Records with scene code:
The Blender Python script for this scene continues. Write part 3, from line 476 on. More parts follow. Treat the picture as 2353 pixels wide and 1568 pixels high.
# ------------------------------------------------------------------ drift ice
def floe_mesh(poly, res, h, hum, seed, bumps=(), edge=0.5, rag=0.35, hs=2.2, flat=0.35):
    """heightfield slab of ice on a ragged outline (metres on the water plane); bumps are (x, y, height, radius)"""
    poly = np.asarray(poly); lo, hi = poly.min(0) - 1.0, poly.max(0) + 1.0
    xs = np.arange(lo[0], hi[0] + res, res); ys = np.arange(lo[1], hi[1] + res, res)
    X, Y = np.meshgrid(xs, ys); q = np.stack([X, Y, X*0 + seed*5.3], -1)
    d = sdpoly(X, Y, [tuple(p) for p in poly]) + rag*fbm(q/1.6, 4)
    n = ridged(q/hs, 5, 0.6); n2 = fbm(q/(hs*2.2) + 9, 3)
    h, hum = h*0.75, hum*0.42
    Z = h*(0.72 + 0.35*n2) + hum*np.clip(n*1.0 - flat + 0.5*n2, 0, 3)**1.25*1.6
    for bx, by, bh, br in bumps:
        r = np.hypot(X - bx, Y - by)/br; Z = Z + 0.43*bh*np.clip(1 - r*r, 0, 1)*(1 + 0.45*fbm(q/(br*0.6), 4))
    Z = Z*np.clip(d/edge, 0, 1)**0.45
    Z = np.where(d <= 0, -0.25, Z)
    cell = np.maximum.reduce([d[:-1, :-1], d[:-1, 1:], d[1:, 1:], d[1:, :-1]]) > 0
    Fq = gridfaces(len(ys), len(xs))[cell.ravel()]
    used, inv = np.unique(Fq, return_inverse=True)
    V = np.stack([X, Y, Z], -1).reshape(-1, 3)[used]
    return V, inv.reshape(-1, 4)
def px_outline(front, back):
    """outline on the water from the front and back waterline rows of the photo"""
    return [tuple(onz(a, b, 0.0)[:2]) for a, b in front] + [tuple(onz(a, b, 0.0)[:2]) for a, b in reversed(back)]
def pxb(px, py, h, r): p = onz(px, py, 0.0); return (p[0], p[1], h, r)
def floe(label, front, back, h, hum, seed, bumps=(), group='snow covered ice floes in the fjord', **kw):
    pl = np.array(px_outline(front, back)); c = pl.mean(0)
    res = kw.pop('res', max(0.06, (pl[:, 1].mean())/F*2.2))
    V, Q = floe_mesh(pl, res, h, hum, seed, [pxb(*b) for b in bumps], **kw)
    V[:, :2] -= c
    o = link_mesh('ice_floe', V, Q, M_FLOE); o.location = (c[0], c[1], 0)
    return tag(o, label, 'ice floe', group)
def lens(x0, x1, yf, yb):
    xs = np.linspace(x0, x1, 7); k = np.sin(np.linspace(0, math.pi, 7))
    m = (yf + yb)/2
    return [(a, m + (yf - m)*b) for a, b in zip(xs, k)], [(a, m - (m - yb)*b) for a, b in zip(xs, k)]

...

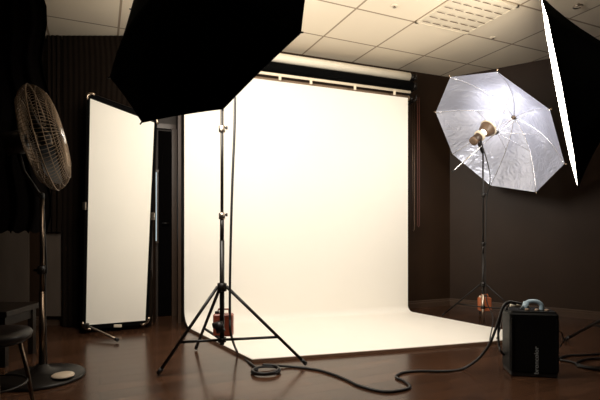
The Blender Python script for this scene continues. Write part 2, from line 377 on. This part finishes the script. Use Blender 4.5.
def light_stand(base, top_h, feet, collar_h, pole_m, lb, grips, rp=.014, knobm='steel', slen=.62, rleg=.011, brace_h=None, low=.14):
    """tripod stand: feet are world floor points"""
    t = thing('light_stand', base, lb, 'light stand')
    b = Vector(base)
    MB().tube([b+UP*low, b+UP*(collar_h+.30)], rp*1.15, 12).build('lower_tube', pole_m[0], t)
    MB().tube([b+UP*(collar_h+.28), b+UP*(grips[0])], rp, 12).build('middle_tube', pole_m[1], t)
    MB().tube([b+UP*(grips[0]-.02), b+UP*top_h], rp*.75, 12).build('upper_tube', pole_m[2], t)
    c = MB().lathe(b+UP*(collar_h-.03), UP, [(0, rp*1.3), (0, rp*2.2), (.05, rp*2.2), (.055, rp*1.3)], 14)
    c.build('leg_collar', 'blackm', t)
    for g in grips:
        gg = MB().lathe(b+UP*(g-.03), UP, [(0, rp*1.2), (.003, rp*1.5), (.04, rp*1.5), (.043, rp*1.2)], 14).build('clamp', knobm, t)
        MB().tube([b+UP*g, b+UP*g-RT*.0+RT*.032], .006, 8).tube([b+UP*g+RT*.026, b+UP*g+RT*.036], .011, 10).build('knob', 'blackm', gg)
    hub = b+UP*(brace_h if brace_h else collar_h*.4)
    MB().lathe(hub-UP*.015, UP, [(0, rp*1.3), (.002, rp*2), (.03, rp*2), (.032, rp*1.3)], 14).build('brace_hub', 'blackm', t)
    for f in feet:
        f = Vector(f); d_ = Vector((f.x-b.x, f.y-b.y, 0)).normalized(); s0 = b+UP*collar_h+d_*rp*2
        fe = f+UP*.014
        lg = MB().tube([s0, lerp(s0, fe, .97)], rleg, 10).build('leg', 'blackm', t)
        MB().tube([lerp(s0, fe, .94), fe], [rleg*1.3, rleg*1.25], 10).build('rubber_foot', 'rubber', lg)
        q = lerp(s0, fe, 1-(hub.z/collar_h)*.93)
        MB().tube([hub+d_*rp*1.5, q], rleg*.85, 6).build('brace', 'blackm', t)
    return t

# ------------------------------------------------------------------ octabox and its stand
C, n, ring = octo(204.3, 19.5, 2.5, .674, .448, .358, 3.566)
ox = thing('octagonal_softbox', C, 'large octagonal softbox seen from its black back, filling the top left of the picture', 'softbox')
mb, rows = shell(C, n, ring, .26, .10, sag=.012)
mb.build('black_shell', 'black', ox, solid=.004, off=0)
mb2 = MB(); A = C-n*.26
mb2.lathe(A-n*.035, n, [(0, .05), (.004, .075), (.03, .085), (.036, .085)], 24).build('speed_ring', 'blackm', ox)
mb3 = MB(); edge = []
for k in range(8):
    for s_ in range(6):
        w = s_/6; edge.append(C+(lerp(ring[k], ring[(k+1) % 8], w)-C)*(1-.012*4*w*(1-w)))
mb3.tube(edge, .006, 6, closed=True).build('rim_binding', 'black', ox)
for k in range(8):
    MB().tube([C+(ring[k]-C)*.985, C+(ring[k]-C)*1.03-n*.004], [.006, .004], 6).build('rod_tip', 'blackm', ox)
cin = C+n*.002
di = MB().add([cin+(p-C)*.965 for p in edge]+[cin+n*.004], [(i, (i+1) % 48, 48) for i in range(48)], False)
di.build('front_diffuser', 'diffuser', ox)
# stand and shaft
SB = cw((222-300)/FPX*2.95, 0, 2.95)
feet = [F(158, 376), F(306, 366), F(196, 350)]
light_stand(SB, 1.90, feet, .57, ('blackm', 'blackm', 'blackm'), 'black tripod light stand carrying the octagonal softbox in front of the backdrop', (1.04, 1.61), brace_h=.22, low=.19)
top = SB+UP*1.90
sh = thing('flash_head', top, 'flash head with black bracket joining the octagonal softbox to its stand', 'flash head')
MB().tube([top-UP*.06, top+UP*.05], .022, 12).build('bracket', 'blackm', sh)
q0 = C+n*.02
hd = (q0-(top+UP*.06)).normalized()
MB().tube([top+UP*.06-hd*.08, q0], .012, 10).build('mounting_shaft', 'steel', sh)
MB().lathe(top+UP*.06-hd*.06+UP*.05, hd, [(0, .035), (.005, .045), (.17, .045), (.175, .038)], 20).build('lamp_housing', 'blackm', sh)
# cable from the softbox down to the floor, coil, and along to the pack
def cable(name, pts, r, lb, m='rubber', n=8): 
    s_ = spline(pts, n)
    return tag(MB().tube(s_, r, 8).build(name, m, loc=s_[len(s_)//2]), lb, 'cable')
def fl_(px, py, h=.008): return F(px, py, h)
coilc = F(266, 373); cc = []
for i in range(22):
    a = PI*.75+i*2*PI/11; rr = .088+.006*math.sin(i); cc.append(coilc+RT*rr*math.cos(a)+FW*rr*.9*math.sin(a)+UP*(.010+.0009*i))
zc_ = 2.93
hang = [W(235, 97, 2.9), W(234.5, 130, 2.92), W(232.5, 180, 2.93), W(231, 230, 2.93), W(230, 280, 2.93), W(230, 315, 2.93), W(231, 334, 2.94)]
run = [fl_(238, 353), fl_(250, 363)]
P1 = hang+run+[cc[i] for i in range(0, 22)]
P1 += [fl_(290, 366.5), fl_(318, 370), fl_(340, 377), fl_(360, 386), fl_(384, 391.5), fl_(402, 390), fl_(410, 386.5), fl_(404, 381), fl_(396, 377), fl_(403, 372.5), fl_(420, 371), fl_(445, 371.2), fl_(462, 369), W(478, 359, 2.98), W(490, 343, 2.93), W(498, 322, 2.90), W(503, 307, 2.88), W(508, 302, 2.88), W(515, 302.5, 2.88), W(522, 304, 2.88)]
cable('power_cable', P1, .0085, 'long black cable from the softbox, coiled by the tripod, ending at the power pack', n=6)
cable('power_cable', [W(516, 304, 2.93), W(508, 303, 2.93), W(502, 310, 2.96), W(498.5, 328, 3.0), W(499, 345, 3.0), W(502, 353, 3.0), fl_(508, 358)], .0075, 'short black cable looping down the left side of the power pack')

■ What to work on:
Give the count of lines holding the word "Python", with no other words.

■ Task result:
2